I had never thought of this idea explicitly before, but immediately I saw that new questions were important to me as well. I was reminded of the time someone asked me if my students were understanding my statstics lectures. I said that I wasn’t completely sure, but certainly the students were asking very deep and complex questions. Instinctively I knew that a new type of question indicated learning.

Also, in the Drop-In Centre, there’s a certain joy when a student asks new questions you’ve never thought of before. They are wondering about the connections between things, which means they are learning, because learning is all about connections.

I am excited to listen out for new questions as a sign of learning, and to tell the students that it’s a sign of learning to have new questons!
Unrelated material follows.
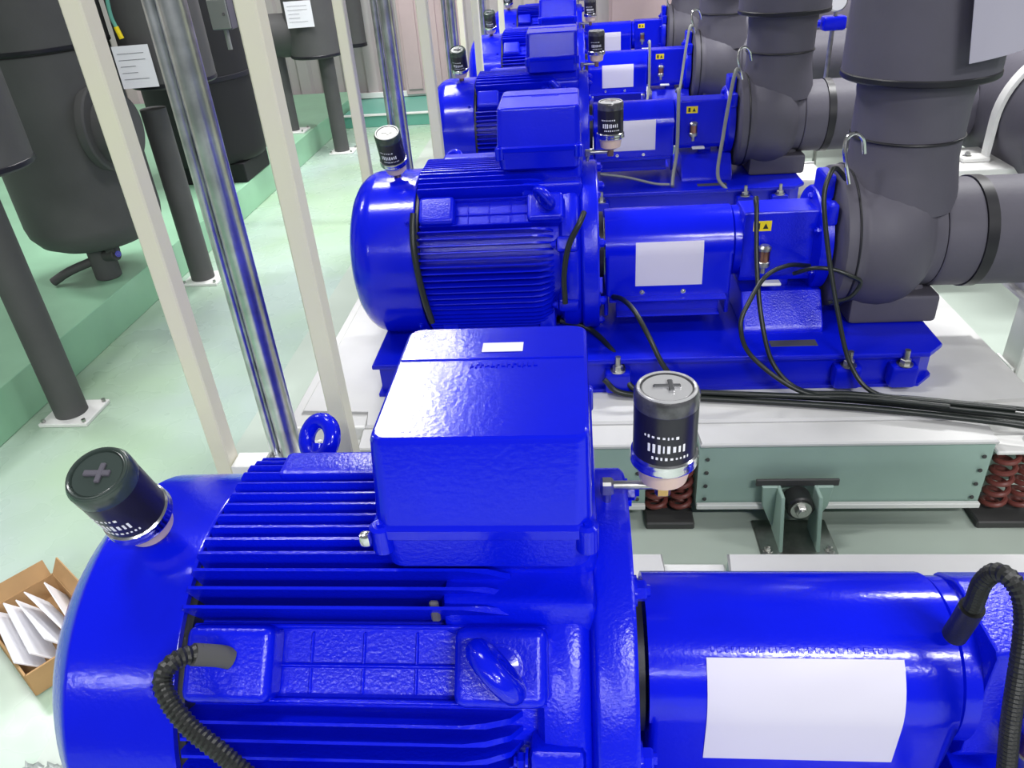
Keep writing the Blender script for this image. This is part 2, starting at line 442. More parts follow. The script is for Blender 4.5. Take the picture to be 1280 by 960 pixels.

“… I hope you will begin to see geometry through children’s eyes as well as through the eyes of a mathematician. Mostly, I hope you will come to understand that these two views of geometry are not nearly so distant as the school curriculum might lead us to believe.” — page 37

Now, I already believe that children’s investigations and ideas are actually very close to the way mathematicians work. You can’t be married to a very excellent early childhood educator without coming to some appreciation of this! It’s so nice to have someone publish a book telling teachers and parents the same.

Even more, this whole section is all about noticing and naming things and their properties. It’s about whether properties need names at all, or whether the objects that share those properties need names. It’s about what properties are important to make a thing a special thing and what aren’t, and in what context. It’s about the relationships between things. All of these are the work of professional mathematicians both pure and applied. And they are the work of children sorting out how the world works.

The geometry of children and the geometry of mathematicians are definitely not so far removed.

“I have come to understand that talking about this difference is more important than defining it away.” — page 54

Along with the rest of this chapter, this quote got me thinking about a whole new way to approach definitions in mathematics. As a pure mathematician, definitions are very important to me, and I always used to start with the definition. But I know those very definitions took years and even centuries to come to their current forms, and I also know that humans don’t learn through definition but through comparison of things that do and do not fit an idea. I think this is precisely what Chris is getting at here.

By skipping straight to the definition, we’re robbing people of a key part of mathematical thought, and we’re skipping them through the van Hiele levels before they’re ready. You don’t need a definition until you have a need to distinguish a thing from the other things around it. You don’t need a definition until you’ve noticed the properties you can use to define something.

The classic example in my own teaching is subspaces in linear algebra. The properties used to define a subspace aren’t even discussed until the definition is given. Little wonder, then, that the definition is meaningless to students!

It’s not just definitions either. I help a lot of students learn statistics, and one of the things that is never explicitly taught in your traditional statistics course is how to choose what is the most appropriate statistical procedure for the situation. I have been teaching this by focussing on some specific aspects of these procedures that statisticians use to distinguish things. Reading this chapter and this quote in particular helped me realise what I was doing was exactly “talking about this difference”. To distinguish between things you need to notice the properties that make them different, and to notice them, you need to compare things. I now have a much clearer idea of what I’m doing when teaching in the way I do.

I want to spend more time putting students in situations where they notice the differences between things and have to talk about them, so that they can distinguish between things they need to, and so that the properties I use to define things make more sense.

Thanks Chris for a most thought-provoking book.